Every line below that mentions the word "parts" should be copied out.

········

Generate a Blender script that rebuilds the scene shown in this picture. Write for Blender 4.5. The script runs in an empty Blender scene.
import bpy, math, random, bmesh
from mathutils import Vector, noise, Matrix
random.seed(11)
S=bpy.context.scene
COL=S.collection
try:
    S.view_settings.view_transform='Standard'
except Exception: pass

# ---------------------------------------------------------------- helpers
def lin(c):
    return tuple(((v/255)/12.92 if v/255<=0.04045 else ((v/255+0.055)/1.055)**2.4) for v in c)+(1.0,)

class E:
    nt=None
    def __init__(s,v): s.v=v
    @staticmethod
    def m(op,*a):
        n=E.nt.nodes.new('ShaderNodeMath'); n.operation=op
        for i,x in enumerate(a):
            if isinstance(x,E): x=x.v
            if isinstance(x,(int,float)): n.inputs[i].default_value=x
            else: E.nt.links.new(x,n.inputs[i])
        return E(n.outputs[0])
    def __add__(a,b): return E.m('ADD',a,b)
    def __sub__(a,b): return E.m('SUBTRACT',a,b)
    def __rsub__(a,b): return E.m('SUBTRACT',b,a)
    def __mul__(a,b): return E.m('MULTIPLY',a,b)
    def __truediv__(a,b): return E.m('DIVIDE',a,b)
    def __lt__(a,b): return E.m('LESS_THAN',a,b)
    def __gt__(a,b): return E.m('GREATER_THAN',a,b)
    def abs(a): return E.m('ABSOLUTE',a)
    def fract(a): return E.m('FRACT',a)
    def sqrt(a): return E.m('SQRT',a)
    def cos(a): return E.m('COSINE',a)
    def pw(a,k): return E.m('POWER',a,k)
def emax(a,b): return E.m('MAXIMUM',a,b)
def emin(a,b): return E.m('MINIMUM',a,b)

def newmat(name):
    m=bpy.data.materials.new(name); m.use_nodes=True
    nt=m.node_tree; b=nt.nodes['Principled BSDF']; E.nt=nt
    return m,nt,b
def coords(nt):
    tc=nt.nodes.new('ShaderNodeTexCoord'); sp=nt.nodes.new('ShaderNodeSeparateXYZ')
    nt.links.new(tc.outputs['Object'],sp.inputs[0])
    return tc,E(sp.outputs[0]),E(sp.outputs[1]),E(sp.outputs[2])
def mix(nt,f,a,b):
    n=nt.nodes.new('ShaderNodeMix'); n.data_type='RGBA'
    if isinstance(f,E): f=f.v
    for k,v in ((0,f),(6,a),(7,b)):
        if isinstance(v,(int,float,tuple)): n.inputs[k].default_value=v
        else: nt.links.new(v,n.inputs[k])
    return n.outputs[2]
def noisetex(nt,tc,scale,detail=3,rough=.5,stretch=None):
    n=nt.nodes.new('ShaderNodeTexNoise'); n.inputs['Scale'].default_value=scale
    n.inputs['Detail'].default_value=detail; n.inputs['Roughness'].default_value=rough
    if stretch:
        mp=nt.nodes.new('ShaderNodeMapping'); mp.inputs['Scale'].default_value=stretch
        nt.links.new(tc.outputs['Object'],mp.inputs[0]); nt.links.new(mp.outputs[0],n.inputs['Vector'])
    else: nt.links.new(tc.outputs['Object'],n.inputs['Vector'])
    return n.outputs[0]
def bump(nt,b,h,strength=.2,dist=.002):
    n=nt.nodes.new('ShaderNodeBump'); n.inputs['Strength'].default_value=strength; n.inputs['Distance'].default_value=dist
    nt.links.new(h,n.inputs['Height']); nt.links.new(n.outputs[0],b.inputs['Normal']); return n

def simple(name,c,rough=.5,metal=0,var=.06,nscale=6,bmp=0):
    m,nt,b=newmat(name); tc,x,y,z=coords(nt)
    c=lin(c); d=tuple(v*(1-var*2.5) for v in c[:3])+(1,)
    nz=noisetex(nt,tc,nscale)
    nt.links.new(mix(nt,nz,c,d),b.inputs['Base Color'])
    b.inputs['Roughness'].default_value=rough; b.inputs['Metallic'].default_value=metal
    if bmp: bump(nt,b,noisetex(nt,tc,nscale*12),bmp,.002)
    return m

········

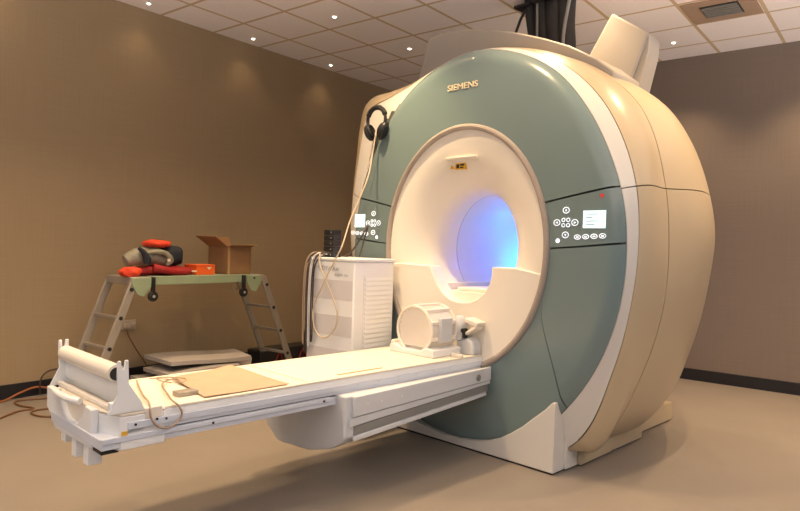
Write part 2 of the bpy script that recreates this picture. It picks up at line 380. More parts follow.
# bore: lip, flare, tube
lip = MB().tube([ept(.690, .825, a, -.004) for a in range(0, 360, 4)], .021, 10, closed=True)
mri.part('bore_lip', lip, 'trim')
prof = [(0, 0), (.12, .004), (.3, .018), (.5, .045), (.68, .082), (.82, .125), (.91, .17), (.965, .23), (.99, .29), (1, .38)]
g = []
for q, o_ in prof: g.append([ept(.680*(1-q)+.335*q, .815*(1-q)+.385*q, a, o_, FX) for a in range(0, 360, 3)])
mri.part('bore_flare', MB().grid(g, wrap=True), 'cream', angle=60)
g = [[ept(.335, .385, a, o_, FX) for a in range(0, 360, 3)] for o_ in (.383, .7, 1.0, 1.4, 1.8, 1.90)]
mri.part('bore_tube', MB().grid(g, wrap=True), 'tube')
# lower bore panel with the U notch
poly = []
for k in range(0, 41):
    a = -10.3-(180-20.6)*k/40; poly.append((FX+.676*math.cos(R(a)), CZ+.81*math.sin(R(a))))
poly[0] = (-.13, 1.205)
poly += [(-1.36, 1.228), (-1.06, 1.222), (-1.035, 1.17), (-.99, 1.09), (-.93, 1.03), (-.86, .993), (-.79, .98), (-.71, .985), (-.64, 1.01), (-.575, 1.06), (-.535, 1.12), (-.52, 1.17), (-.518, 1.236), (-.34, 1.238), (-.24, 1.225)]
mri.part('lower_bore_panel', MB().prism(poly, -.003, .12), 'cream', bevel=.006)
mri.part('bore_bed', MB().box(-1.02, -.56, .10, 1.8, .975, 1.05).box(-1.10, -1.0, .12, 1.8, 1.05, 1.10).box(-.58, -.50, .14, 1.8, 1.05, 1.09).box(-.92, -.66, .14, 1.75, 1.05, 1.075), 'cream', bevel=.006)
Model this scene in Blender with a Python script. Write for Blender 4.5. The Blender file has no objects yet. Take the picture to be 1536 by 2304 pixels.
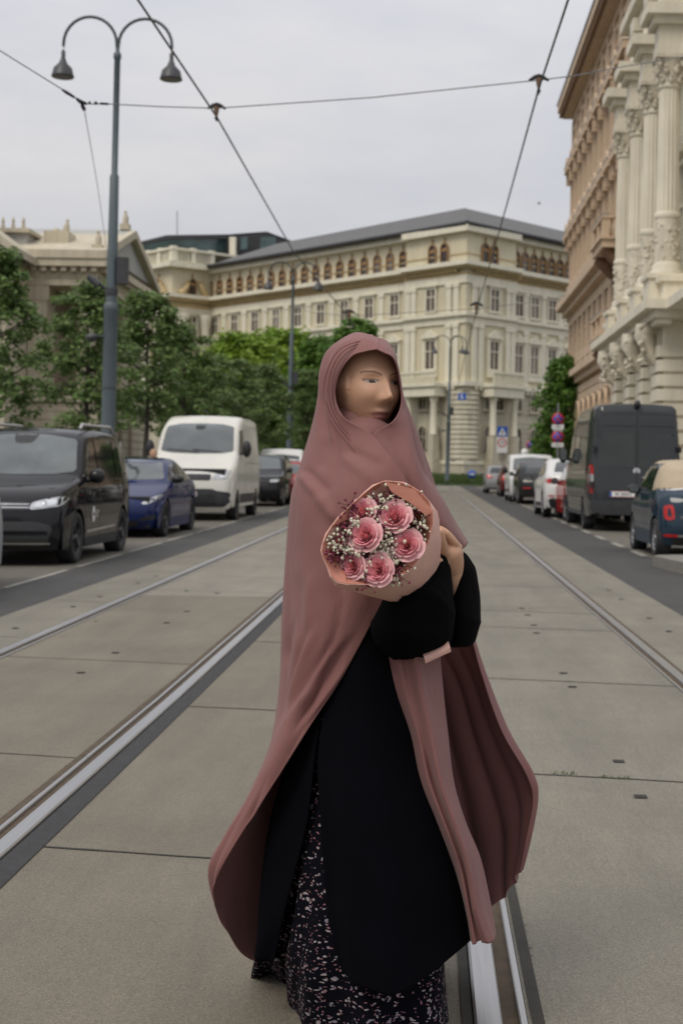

········

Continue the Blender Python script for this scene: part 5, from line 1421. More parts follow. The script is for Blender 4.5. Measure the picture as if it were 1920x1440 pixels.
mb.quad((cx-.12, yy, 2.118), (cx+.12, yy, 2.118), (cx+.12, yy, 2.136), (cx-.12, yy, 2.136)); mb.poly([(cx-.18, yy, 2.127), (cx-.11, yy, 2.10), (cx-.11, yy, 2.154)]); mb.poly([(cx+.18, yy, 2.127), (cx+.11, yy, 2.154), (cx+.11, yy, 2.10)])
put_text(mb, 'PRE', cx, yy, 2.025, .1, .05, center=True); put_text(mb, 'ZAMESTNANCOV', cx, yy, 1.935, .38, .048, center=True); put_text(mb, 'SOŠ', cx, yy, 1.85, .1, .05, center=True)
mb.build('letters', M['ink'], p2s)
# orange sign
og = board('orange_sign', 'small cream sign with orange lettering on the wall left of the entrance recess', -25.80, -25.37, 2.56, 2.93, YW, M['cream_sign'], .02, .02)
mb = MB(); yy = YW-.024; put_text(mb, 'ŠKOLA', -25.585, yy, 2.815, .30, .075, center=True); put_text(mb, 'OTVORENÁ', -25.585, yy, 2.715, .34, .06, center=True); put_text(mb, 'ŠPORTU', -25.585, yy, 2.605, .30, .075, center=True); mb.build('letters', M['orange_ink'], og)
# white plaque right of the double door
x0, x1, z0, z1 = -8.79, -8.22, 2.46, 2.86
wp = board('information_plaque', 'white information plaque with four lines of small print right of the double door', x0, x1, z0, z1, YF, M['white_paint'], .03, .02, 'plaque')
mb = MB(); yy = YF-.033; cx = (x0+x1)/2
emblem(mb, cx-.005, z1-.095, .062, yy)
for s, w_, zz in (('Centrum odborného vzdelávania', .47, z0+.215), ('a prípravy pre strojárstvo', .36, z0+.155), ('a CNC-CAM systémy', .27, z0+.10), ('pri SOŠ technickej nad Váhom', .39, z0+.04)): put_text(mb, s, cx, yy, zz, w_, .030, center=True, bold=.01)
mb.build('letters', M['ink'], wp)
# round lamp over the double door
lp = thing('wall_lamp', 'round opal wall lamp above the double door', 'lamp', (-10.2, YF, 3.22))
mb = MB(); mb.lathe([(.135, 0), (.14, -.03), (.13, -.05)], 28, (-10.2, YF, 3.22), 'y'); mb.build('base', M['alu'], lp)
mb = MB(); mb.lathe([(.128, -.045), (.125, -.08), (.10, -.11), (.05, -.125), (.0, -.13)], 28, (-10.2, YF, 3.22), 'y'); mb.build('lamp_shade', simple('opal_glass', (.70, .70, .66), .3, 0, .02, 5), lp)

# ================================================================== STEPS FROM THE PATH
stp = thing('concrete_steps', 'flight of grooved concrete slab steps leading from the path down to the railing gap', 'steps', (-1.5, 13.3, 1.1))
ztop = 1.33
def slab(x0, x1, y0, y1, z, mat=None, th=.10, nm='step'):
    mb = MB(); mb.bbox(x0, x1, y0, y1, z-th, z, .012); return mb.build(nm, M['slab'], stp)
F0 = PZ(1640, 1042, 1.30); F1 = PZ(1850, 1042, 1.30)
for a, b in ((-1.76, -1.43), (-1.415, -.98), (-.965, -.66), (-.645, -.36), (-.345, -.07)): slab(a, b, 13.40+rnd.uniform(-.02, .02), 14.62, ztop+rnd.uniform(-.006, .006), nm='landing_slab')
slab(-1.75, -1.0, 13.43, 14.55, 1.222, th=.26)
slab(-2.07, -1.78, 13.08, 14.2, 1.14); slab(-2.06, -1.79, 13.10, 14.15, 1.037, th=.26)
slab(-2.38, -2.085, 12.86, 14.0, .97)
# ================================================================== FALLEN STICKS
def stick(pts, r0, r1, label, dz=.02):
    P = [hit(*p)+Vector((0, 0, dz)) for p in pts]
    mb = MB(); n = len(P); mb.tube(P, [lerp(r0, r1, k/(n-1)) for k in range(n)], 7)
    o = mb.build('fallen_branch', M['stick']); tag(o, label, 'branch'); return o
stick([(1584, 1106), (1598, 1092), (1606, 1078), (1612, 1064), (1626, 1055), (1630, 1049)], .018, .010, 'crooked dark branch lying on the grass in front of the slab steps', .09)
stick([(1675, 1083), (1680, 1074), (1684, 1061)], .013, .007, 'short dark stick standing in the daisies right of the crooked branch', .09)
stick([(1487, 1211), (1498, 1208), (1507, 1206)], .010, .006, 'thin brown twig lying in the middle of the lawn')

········

*FULL RESPONSE:*
Write part 2 of the bpy script that recreates this picture. It picks up at line 380. More parts follow.
Continue the Blender Python script for this scene: part 5, from line 1421. More parts follow. The script is for Blender 4.5. Measure the picture as if it were 1920x1440 pixels.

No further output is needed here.